From a century past we add to this these lines from Abraham Lincoln: “It behooves us then, to humble ourselves … and to pray for clemency and forgiveness … All this being done in sincerity and truth … that the united cry of the nation will be heard on high. …” [3]

Our fathers’ God, to thee,
Author of liberty,
To thee we sing.
Long may our land be bright
With freedom’s holy light.
Protect us by thy might,
Great God, our King! [4]

[1] Henry de Lafayette Webster, Lorena.
[2] Editorial, The Outlook, November 29, 1902.
[3] Excerpt from Proclamation, March 30, 1863.
[4] Samuel F. Smith, My Country, ’Tis of Thee



  1. Thanks for the post. I feel it is quite appropriate, especially in today’s poisoned political climate.

    Comment by Steve C. — November 22, 2009 @ 5:29 pm

  2. Ardis, this is great. We really need more people like you.

    Comment by Chris H. — November 22, 2009 @ 7:25 pm

  3. A wonderful antidote to the viciousness elsewhere in the world. Thank you, Ardis.

    Comment by Alison — November 23, 2009 @ 8:16 am

  4. The Washington Examiner is a free paper that is tossed in my driveway every Sunday. On the page with news of crimes there is always in one corner an historical crime, something a bit quirky and interesting to hear about thirty or seventy years after the fact. Yesterday that space was occupied by the Kennedy assassination, recounted in just the same way as the usually obscure items found there. It was weird to see the event shifted out the “world-shaking calamities we mark our lives by” category into the “quirky crimes from the past” category, more like the murders of McKinley and Garfield.

    Comment by John Mansfield — November 23, 2009 @ 10:18 am

  5. Very nice, Ardis.

    Thank you.

    Comment by kevinf — November 23, 2009 @ 10:28 am

  6. Add my note of thanks for your thoughtful post.

    Comment by Phoebe — November 23, 2009 @ 10:32 am

  7. I bemoan “today’s poisoned political climate” as much as the other commentators. I suppose, though, that the type of acerbic rhetoric we hear so much of in 2009 is not really exceptional in the grand sweep of time. Caustic and and destructive exchanges will probably always be with us; it’s human nature.

    And so it’s that fact that makes this Richard L. Evans article all the more important to me. I applaud his model of modest and respectful commentary.

    Comment by Hunter — November 23, 2009 @ 2:08 pm

  8. One thing to be said about “today’s poisoned political climate”–unlike that of 46 years ago, it hasn’t resulted in the assassination of a president.
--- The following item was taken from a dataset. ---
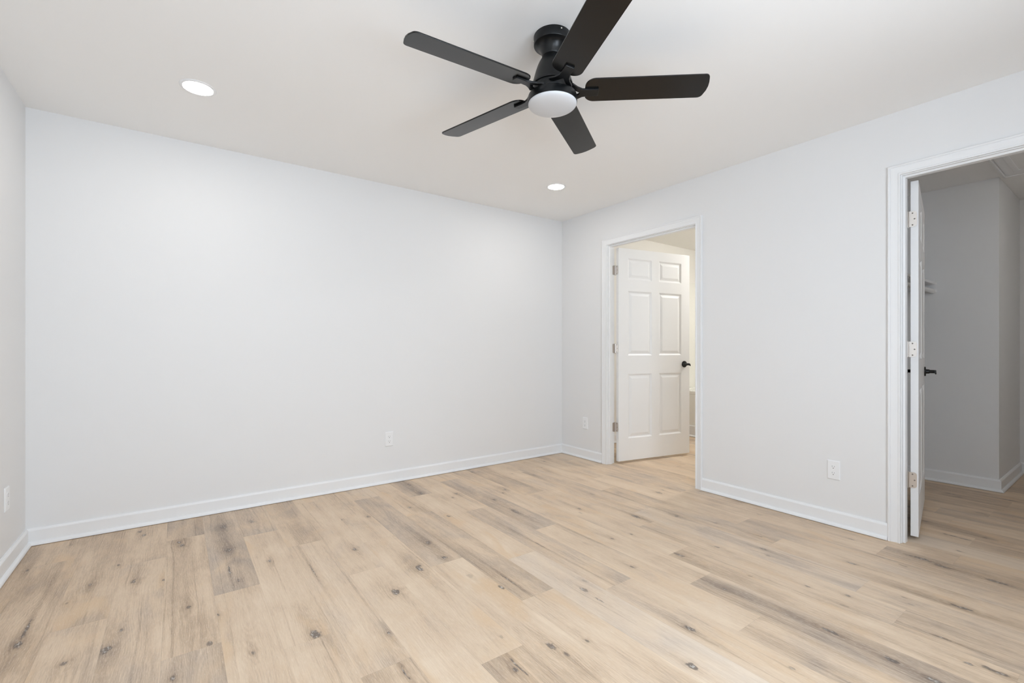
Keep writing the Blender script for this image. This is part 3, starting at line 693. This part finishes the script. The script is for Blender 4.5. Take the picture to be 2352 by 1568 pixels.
# ------------------------------------------------------------------ bathroom: tub, surround, lamp
def bathtub():
    t = thing('bathtub', 'cream white bathtub glimpsed behind the open bathroom door', 'bathtub', (0, 0, 0))
    x0, x1, y0, y1, zt = 5.225, BX - .004, BYR + .30, BYL - .004, .575
    bm = bmesh.new()
    def ring(ins, z, r): return [bm.verts.new((x, y, z)) for x, y in rounded(x0 + ins, y0 + ins, x1 - ins, y1 - ins, r, 6)]
    prev = None
    for ins, z, r in ((.0, .01, .01), (.0, .12, .01), (.006, .125, .01), (.006, zt - .05, .01), (0, zt - .045, .012), (0, zt - .012, .012), (.012, zt, .02), (.065, zt, .10), (.080, zt - .015, .12), (.11, .25, .16), (.16, .16, .18), (.24, .15, .12)):
        rg = ring(ins, z, r)
        if prev:
            for k in range(len(rg)): bm.faces.new((prev[k], prev[(k + 1) % len(rg)], rg[(k + 1) % len(rg)], rg[k]))
        else: bm.faces.new(rg)
        prev = rg
    bm.faces.new(prev)
    link_mesh('basin', bm, M['tub'], t, smooth=35)
    prof = [(0, .002), (.014, .002), (.014, .130), (.008, .140), (0, .140)]
    link_mesh('skirting', prism(bmesh.new(), prof, lambda a, b, d: (x0 - .0005 - a, d, b), y0, y1), M['trim'], t)
    arc = [(.0145 + .015 * math.cos(a), .003 + .019 * math.sin(a)) for a in [i / 6 * PI / 2 for i in range(7)]]
    link_mesh('shoe_molding', prism(bmesh.new(), [(.0145, .003)] + arc, lambda a, b, d: (x0 - .0005 - a, d, b), y0, y1), M['trim'], t, smooth=40)
    return t
bathtub()
y1 = BYL - .001; xa = BX - .001
tag(link_mesh('tub_surround', prism(bmesh.new(), [(5.235, y1), (5.235, y1 - .012), (xa - .012, y1 - .012), (xa - .012, BYR + .30), (xa, BYR + .30), (xa, y1)], lambda a, b, d: (a, b, d), .5755, 1.99), M['tub']),
    'glossy cream shower surround on the walls above the tub', 'shower surround')
def flush_lamp(x, y, z, r, m, label):
    t = thing('ceiling_lamp', label, 'ceiling light', (x, y, z))
    link_mesh('base', lathe(bmesh.new(), [(0, -.0003), (r, -.0003), (r, -.020), (r - .010, -.024), (0, -.024)], 48), M['nickel'], t, smooth=35)
    link_mesh('diffuser', lathe(bmesh.new(), [(r - .012, -.0245)] + [((r - .012) * math.cos(a), -.0245 - .06 * math.sin(a)) for a in [i / 10 * PI / 2 for i in range(1, 10)]] + [(0, -.0845)], 48), m, t, smooth=60)
flush_lamp(5.00, 2.30, H, .16, M['bath_lamp'], 'round flush ceiling lamp inside the bathroom')
flush_lamp(4.55, -.45, HC, .12, M['closet_fill'], 'added dim fill lamp on the closet ceiling, unseen outside the frame')  # unseen lamp added to brighten the closet walls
So, ugly as some of the talk is, maybe Hunter’s right–the talk isn’t exceptional. But, thankfully, actual political violence is relatively rare.

    Regarding John Mansfield’s comment, perhaps the JFK assassination has been relegated to the “quirky crimes from the past” because so many have no memories of that day. My ward is relatively young (I’m old enough to be father of most of the members), and almost nobody seemed to have any idea what had happened on November 22.

    Comment by Mark B. — November 23, 2009 @ 4:02 pm

  9. Thank you very much for this important message, Ardis.

    Comment by Hellmut — November 23, 2009 @ 4:27 pm

  10. Ardis,
    Thanks for this. I remember the assassination and its aftermath well. Would that we could hear Richard L. Evans read his words on this occasion today. He had a tone, cadence, and dignity that made anything he read or said a pleasure to hear, second only to the talents of today’s David McCullough.

    Comment by Bill MacKinnon — November 26, 2009 @ 4:13 pm

  11. I’m a little late, but I liked this post.

    Let’s be sure not to accuse Dallas of killing JFK. Lee Harvey Oswald, possibly aided by (pick one) the CIA, the Mafia, etc., killed JFK. Oswald had minimal ties to Dallas itself.

    And if anyone ever visits Dallas, I’ll invite you to go through the Sixth Floor Museum… It’s a sensational museum. You can even go stand behind the grassy knoll. And people (not the museum) keep an X painted on the street at roughly the correct position where JFK’s motorcade was. It’s really, really eerie.

    Comment by queuno — December 12, 2009 @ 8:44 pm

  12. Queuno: I have been to the Sixth Floor Museum in Dallas. I agree. It is worth the visit. Daley Plaza is quite interesting. Not to get off track too much, but when I was in high school our hs band marched in the Cotton Bowl parade. Our band had a cowboy motif and the drum majors shot .38 revolvers (loaded with blanks, of course) as part of the routine. We were about a block away from Daley Plaza (and could see the Texas Book Depository) when our drum majors shot off the .38s. You should have seen the security jump out of the woodwork when they heard gunshots.

    I enjoy visiting Dallas and all there is to do there. Thanks for the reminder.